Start
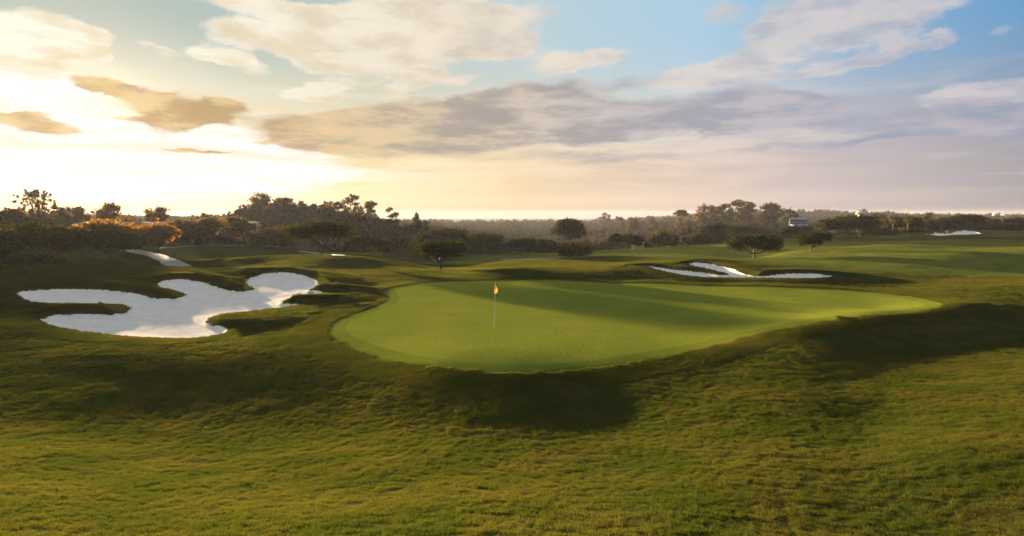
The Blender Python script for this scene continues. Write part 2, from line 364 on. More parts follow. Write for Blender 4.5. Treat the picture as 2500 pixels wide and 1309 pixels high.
# ------------------------------------------------------------------ materials: turf, sand, green
def nnoise(N, L, vec, scale, det=3, rough=.55, dist=0.0):
    n = N.new('ShaderNodeTexNoise'); n.inputs['Scale'].default_value = scale; n.inputs['Detail'].default_value = det
    n.inputs['Roughness'].default_value = rough; n.inputs['Distortion'].default_value = dist
    L.new(vec, n.inputs['Vector']); return n.outputs['Fac']
def nmix(N, L, f, a, b, mode='MIX'):
    n = N.new('ShaderNodeMix'); n.data_type = 'RGBA'; n.blend_type = mode
    if isinstance(f, bpy.types.NodeSocket): L.new(f, n.inputs[0])
    else: n.inputs[0].default_value = f
    for i, v in ((6, a), (7, b)):
        if isinstance(v, bpy.types.NodeSocket): L.new(v, n.inputs[i])
        else: n.inputs[i].default_value = (*v, 1)
    return n.outputs[2]
def nmr(N, L, x, a, b, lo=0., hi=1.):
    n = N.new('ShaderNodeMapRange'); n.interpolation_type = 'SMOOTHSTEP'; L.new(x, n.inputs[0])
    for i, v in zip((1, 2, 3, 4), (a, b, lo, hi)): n.inputs[i].default_value = v
    return n.outputs[0]
def nmath(N, L, op, a, b):
    n = N.new('ShaderNodeMath'); n.operation = op
    for i, v in ((0, a), (1, b)):
        if isinstance(v, bpy.types.NodeSocket): L.new(v, n.inputs[i])
        else: n.inputs[i].default_value = v
    return n.outputs[0]
def nattr(N, name):
    n = N.new('ShaderNodeAttribute'); n.attribute_name = name; return n.outputs['Fac']

def turf_color(N, L, vec):
    """lush / olive / dry straw mixture of the rough"""
    big = nnoise(N, L, vec, .09, 4, .6, .6); mid = nnoise(N, L, vec, .55, 4, .6, .3); fine = nnoise(N, L, vec, 14, 3, .7)
    c = nmix(N, L, nmr(N, L, mid, .38, .64), (.027, .037, .007), (.044, .045, .011))
    c = nmix(N, L, nmr(N, L, big, .54, .72, 0, .6), c, (.068, .051, .014))
    return c, fine, mid, big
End
EXERCISE REQUIREMENTS ::
Without the pictures, write out all of the material exactly.

WORKED SOLUTION ::
The Blender Python script for this scene continues. Write part 2, from line 364 on. More parts follow. Write for Blender 4.5. Treat the picture as 2500 pixels wide and 1309 pixels high.
# ------------------------------------------------------------------ materials: turf, sand, green
def nnoise(N, L, vec, scale, det=3, rough=.55, dist=0.0):
    n = N.new('ShaderNodeTexNoise'); n.inputs['Scale'].default_value = scale; n.inputs['Detail'].default_value = det
    n.inputs['Roughness'].default_value = rough; n.inputs['Distortion'].default_value = dist
    L.new(vec, n.inputs['Vector']); return n.outputs['Fac']
def nmix(N, L, f, a, b, mode='MIX'):
    n = N.new('ShaderNodeMix'); n.data_type = 'RGBA'; n.blend_type = mode
    if isinstance(f, bpy.types.NodeSocket): L.new(f, n.inputs[0])
    else: n.inputs[0].default_value = f
    for i, v in ((6, a), (7, b)):
        if isinstance(v, bpy.types.NodeSocket): L.new(v, n.inputs[i])
        else: n.inputs[i].default_value = (*v, 1)
    return n.outputs[2]
def nmr(N, L, x, a, b, lo=0., hi=1.):
    n = N.new('ShaderNodeMapRange'); n.interpolation_type = 'SMOOTHSTEP'; L.new(x, n.inputs[0])
    for i, v in zip((1, 2, 3, 4), (a, b, lo, hi)): n.inputs[i].default_value = v
    return n.outputs[0]
def nmath(N, L, op, a, b):
    n = N.new('ShaderNodeMath'); n.operation = op
    for i, v in ((0, a), (1, b)):
        if isinstance(v, bpy.types.NodeSocket): L.new(v, n.inputs[i])
        else: n.inputs[i].default_value = v
    return n.outputs[0]
def nattr(N, name):
    n = N.new('ShaderNodeAttribute'); n.attribute_name = name; return n.outputs['Fac']

def turf_color(N, L, vec):
    """lush / olive / dry straw mixture of the rough"""
    big = nnoise(N, L, vec, .09, 4, .6, .6); mid = nnoise(N, L, vec, .55, 4, .6, .3); fine = nnoise(N, L, vec, 14, 3, .7)
    c = nmix(N, L, nmr(N, L, mid, .38, .64), (.027, .037, .007), (.044, .045, .011))
    c = nmix(N, L, nmr(N, L, big, .54, .72, 0, .6), c, (.068, .051, .014))
    return c, fine, mid, big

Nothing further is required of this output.